Russia takes up Afghan attack at U.N.

UNITED NATIONS (Reuters) – Russia, at odds with the United States over Georgia, will press the U.N. Security Council on Tuesday to condemn U.S.-led air strikes in Afghanistan that killed dozens of civilians, diplomats said.

The Russian delegation has drafted a statement, seen by Reuters, that would say the council’s 15 member states are “seriously concerned” about the U.S.-led coalition attacks on August 22, which the U.N. mission in Afghanistan says it believes left 90 civilians dead, most of them children.

Russia and the United States are permanent members of the council with veto power, along with France, Britain and China.

The draft statement, which several diplomats said had no chance of getting the unanimous backing it would need for approval, also says council members “deplore” the fact that this has happened before in Afghanistan.

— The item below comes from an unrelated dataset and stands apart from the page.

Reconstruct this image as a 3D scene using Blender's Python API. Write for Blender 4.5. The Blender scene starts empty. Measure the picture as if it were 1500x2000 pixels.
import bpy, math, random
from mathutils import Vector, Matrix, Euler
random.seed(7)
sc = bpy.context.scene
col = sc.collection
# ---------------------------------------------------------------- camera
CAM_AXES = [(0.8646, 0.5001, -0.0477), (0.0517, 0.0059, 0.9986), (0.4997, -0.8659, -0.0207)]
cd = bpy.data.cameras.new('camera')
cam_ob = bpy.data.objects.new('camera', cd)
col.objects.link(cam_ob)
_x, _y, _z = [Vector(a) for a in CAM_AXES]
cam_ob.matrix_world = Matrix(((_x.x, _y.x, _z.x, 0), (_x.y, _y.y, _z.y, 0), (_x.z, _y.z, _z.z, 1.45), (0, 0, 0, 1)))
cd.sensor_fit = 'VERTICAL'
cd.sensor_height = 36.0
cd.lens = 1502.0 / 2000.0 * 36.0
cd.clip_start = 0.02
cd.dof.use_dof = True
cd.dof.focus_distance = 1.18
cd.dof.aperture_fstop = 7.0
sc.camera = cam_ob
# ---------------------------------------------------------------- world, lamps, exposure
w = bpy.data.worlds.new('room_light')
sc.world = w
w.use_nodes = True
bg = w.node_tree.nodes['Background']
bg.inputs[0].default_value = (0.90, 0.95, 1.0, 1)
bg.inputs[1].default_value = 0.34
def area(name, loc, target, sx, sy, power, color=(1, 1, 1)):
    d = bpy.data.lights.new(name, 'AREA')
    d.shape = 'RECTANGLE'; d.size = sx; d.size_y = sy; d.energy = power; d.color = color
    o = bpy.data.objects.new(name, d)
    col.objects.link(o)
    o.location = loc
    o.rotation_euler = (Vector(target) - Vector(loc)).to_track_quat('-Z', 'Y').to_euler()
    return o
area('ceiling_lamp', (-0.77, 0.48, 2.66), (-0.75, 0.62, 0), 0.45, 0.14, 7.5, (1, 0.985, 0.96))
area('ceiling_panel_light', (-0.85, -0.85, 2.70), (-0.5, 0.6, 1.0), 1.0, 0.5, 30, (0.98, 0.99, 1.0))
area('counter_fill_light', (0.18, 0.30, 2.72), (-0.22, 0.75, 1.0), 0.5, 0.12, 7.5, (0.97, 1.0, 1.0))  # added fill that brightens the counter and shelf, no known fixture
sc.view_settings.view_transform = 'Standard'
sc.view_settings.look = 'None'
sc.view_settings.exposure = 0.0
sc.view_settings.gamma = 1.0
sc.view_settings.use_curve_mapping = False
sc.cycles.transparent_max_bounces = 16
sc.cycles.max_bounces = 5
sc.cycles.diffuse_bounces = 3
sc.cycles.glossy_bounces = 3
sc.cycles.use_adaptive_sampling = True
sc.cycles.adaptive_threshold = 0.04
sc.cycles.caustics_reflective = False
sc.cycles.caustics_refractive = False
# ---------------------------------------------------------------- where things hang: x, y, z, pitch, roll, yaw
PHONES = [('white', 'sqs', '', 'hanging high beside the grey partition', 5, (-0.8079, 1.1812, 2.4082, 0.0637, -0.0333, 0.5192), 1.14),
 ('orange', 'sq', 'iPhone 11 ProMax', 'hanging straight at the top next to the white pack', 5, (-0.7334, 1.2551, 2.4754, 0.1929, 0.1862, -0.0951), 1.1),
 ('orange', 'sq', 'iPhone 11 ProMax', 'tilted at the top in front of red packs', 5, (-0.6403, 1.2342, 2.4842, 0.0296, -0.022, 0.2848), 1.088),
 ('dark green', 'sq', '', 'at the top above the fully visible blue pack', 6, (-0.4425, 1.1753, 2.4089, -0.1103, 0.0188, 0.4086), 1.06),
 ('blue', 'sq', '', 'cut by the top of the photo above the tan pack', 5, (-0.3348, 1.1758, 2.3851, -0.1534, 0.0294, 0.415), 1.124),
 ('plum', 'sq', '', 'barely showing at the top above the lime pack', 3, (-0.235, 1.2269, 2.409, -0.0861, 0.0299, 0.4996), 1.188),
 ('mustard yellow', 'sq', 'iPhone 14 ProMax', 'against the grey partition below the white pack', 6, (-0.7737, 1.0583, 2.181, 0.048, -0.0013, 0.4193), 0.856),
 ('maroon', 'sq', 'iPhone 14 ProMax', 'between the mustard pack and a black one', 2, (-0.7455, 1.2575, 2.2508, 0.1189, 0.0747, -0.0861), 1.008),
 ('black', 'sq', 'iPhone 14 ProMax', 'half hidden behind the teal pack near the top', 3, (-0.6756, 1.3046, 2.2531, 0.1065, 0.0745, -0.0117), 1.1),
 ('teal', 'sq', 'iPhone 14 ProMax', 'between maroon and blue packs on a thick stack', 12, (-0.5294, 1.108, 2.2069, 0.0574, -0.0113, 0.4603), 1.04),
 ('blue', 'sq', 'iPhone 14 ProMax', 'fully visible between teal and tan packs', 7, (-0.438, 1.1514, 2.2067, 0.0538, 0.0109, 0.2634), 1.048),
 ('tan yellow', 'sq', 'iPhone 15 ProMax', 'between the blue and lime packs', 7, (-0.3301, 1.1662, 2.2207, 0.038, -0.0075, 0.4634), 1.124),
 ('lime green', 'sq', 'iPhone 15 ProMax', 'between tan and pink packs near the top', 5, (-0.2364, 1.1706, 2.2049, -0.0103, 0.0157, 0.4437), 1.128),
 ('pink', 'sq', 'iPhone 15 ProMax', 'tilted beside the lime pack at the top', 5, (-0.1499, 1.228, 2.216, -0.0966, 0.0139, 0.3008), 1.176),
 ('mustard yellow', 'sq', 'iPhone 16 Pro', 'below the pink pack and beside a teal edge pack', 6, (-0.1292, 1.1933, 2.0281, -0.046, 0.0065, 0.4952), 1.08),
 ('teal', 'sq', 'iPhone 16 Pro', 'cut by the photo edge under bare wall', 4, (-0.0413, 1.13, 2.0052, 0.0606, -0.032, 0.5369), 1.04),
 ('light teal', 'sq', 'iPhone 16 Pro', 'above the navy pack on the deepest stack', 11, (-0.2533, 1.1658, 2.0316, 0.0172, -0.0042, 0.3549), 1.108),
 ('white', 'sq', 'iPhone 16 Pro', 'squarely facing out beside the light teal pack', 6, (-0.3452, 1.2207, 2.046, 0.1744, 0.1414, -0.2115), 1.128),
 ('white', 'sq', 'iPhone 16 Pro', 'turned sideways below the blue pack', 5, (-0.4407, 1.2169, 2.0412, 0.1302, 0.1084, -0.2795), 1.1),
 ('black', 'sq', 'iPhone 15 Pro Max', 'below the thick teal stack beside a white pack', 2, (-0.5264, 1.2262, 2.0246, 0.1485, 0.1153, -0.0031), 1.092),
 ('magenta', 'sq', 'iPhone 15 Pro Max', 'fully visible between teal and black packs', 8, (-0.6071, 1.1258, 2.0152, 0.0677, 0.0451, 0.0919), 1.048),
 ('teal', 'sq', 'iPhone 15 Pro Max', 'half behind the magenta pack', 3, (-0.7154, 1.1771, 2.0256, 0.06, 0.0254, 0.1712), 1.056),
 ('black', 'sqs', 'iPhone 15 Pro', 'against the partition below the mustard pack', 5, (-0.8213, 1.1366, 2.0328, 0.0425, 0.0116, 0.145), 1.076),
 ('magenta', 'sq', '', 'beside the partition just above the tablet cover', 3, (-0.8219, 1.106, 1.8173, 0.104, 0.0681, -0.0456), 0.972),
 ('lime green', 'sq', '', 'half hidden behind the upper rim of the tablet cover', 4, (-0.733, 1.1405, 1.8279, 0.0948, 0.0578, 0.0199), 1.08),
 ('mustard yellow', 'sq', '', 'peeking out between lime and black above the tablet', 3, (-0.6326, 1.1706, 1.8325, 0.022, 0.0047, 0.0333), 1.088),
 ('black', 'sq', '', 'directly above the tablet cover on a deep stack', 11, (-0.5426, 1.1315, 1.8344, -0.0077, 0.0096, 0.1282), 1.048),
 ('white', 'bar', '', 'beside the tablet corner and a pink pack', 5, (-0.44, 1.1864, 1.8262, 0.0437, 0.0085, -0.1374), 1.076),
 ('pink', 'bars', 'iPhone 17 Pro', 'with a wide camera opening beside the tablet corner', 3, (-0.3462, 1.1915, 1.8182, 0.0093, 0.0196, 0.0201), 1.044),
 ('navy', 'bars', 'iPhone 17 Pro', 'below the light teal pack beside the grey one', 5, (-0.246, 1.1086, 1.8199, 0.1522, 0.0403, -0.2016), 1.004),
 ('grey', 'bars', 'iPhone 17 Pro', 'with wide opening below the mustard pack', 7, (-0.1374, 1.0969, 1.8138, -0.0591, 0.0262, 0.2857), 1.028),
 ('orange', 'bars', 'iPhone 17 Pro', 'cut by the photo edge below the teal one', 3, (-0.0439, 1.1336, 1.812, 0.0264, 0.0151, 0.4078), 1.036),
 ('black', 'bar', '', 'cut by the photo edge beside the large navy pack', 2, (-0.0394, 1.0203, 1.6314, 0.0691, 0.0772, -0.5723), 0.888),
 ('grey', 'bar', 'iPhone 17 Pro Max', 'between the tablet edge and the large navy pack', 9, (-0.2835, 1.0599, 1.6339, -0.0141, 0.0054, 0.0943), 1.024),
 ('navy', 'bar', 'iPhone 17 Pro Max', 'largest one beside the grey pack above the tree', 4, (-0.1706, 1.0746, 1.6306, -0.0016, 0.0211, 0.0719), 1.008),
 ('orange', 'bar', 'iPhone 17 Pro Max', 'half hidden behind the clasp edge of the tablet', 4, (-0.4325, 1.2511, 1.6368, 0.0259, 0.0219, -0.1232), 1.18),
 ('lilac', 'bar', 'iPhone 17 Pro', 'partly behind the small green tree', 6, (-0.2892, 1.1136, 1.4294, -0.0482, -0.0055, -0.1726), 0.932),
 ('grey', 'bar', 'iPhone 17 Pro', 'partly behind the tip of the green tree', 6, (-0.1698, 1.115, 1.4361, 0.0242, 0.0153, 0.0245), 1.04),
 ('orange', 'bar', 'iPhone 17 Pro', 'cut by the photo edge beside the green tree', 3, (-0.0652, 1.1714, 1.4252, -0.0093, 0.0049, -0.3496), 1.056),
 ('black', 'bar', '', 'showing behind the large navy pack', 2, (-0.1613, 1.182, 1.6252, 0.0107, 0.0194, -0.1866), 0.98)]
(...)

“I think the Russians want to divert attention from Georgia and annoy the Americans,” said one diplomat on the sidelines of a council session on unrelated matters.

Russia’s U.N. Ambassador Vitaly Churkin was asked whether the draft statement was linked to the Georgian crisis, but he declined to comment. “We hope it’s going to be adopted by the council,” he told reporters.

The council will meet again later on Tuesday to discuss Somalia and the Russian statement, diplomats said.

The U.S. military has launched an investigation of the incident, after first saying it was unaware of any civilian casualties in an air strike on a known Taliban commander that killed 30 militants.


U.N. envoys from Russia and the United States have repeatedly exchanged insults and accusations in recent weeks on the issue of Georgia, which Russian troops invaded earlier this month to thwart a Georgian attempt to retake a rebel enclave.

Diplomats said the council was not scheduled to discuss Russia’s decision on Tuesday to recognize the independence of Georgia’s two breakaway regions, South Ossetia and Abkhazia.

“It’s possible it might come up,” said another diplomat. “It’s a pretty important development.”

U.N. Secretary-General Ban Ki-moon said he regretted that Russia’s recognition of Abkhazia and South Ossetia might complicate the council’s efforts to solve the crisis and could have an impact on “security and stability in the Caucasus.”

The crisis erupted after Georgia, a former Soviet state, sent its military on August 7-8 to try to recapture South Ossetia. Russia responded with overwhelming force, sending troops and tanks far into Georgia.

Relations between Russia and Georgia have worsened sharply in recent years over a Georgian drive to join NATO.

Due to Russia’s veto power, the Security Council has been deadlocked over Georgia.

Two competing draft resolutions on Georgia have been circulated to council members — a Russian one and a Western text drafted by the French.

Neither is ready to be put to a vote, though Western council diplomats said they hoped a revised version of the French text would be ready for a vote soon.